MLK (song)

"MLK"
Song by U2 from the album The Unforgettable Fire
Released 1 October 1984
Genre Ambient
Length 2:32
Label Island Records
Composer U2
Producer Brian Eno and Daniel Lanois
The Unforgettable Fire track listing

"Elvis Presley and America"
(9)
"MLK"
(10)

"MLK" is the tenth and final song from U2's 1984 album, The Unforgettable Fire. A lullaby to honor Martin Luther King, Jr., it is a short, pensive piece with simple lyrics.
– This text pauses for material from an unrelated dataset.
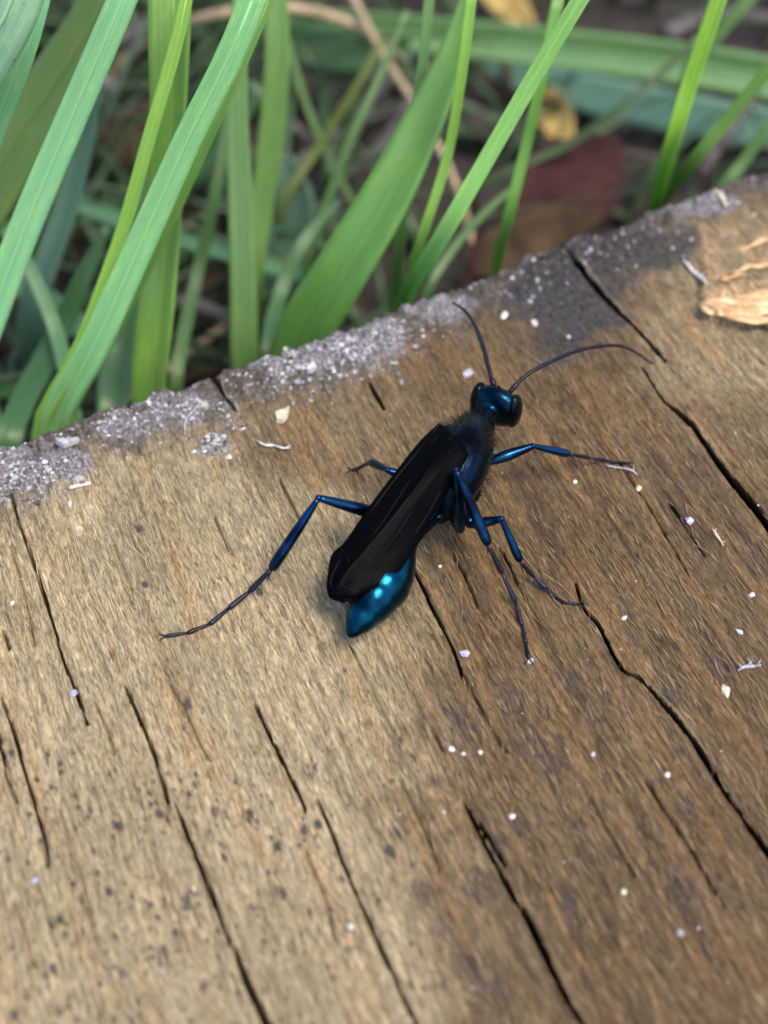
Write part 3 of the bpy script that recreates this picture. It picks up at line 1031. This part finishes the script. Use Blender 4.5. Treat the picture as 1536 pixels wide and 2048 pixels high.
B_('thin yellow green blade hugging the brightest mint blade on its right', [(128, 868, None), (235, 650, 10.9), (325, 470, 10.5), (415, 275, 10.1), (490, 110, 9.8), (555, -40, 9.6)], [26, 26, 27, 27, 26, 24], (0.17, 0.36, 0.06), fold=.5, twist=.3)
B_('soft grey green upright blade rising from mid rim', [(490, 730, None), (487, 560, 11.9), (480, 380, 11.7), (474, 220, 11.5), (478, 60, 11.3), (486, -60, 11.2)], [56, 54, 50, 44, 36, 30], DUL, fold=.2, twist=.1, base_z=-1.3)
B_('blurred upright blade just right of the grey green one', [(505, 560, 13.2), (522, 420, 13.0), (545, 250, 12.7), (555, 90, 12.4), (548, -60, 12.2)], [44, 46, 52, 50, 46], (0.16, 0.31, 0.08), rib=False, fold=.3)
B_('shaded striped blade at the foot of the tall folded blade', [(225, 840, None), (243, 700, 11.9), (268, 560, 11.8), (290, 430, 11.7), (300, 330, 11.6)], [60, 70, 62, 44, 20], (0.11, 0.24, 0.09), base_z=-1.2, twist=.3)
# middle
B_('widest fresh green blade in the middle, tapering to the top edge', [(596, 705, None), (680, 550, 11.2), (770, 400, 11.0), (838, 265, 10.9), (900, 120, 10.8), (938, -10, 10.7), (955, -80, 10.6)], [112, 108, 100, 84, 58, 30, 14], (0.12, 0.30, 0.06), fold=.35, twist=.25)
B_('slim pale blade passing behind the widest green blade', [(786, 622, None), (800, 470, 11.6), (822, 290, 11.3), (845, 130, 11.0), (862, -40, 10.8)], [24, 24, 22, 21, 22], (0.12, 0.27, 0.075), rib=False, base_z=-1.2)
B_('slender light green blade right of the widest blade', [(800, 618, None), (842, 480, 11.0), (893, 320, 10.7), (923, 150, 10.3), (946, -30, 10.0)], [20, 20, 20, 21, 22], YGR, rib=False, fold=.5)
B_('bright straight mint blade leaning right above the wasp', [(800, 625, None), (880, 480, 10.6), (975, 315, 10.1), (1070, 150, 9.7), (1165, -10, 9.3), (1200, -70, 9.2)], [34, 35, 34, 34, 34, 34], (0.34, 0.65, 0.22), fold=.45, twist=-.1)
B_('thin green blade behind the bright straight one', [(990, 545, None), (1018, 430, 11.7), (1050, 300, 11.5), (1082, 160, 11.2), (1120, -20, 11.0)], [22, 22, 22, 23, 24], GRN, rib=False)
# right
B_('bright yellow green blade at the right, leaning right', [(1305, 430, None), (1340, 300, 11.5), (1382, 160, 11.1), (1440, -10, 10.7), (1465, -80, 10.6)], [30, 32, 34, 33, 30], (0.30, 0.56, 0.07), fold=.4)
B_('thinner blade sharing the root of the right yellow green blade', [(1310, 430, None), (1385, 325, 12.0), (1455, 240, 11.8), (1545, 130, 11.6), (1640, 20, 11.4)], [24, 26, 26, 26, 26], (0.11, 0.25, 0.035), fold=.4)
B_('dull blade low at the right border behind the rim', [(1440, 395, None), (1490, 320, 12.8), (1550, 235, 12.6), (1620, 130, 12.5)], [24, 24, 24, 22], DUL, rib=False)
B_('soft dull blade in the top right corner', [(1380, 140, 14.6), (1440, 65, 14.3), (1500, -5, 14.1), (1560, -80, 14.0)], [26, 26, 26, 26], DUL, rib=False)
B_('faint thin blade slanting over the maroon leaf', [(960, 370, 15.0), (1130, 292, 14.8), (1240, 215, 14.6), (1330, 140, 14.5), (1400, 70, 14.4)], [15, 16, 16, 15, 14], (0.06, 0.12, 0.04), rib=False)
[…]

It was because of this song, along with "Pride (In the Name of Love)", another tribute to King, that earned Bono the highest honor of the King Center, an organization founded by Coretta Scott King.

Live

Its live debut was on 18 October 1984, as an intro to "The Unforgettable Fire", and the two songs were performed together at almost all Unforgettable Fire Tour shows and most Joshua Tree Tour shows. However, by the end of the Joshua Tree Tour, the band started to use "MLK" to precede other songs, especially "One Tree Hill", and it continued in this capacity on the Lovetown Tour. It failed to appear on the Zoo TV Tour but returned to the setlist on the PopMart Tour, especially after the deaths of Diana, Princess of Wales and Michael Hutchence. It went into another hiatus after PopMart, missing the entire Elevation Tour, but was notably performed as the intro to "Where the Streets Have No Name" at U2's appearance during the Super Bowl halftime show in 2002. After the death of Rosa Parks, it made five Vertigo Tour appearances; in all five instances, it was sung after "One" to conclude the main set. MLK was a part of the main set list for the U2 360° Tour, as the prelude to "Walk On" and to be hopeful for the release of Aung San Suu Kyi from house arrest.

Cultural references

"MLK" was director Richard Kelly's original choice for the soundtrack to the final sequence of Donnie Darko. After difficulties licensing the song, it was decided to use Gary Jules' rendition of the Tears for Fears song "Mad World" instead.[1]

In the novel The Perks of Being a Wallflower, "MLK" is mentioned as one of Charlie's favorite songs, along with "Blackbird".[2]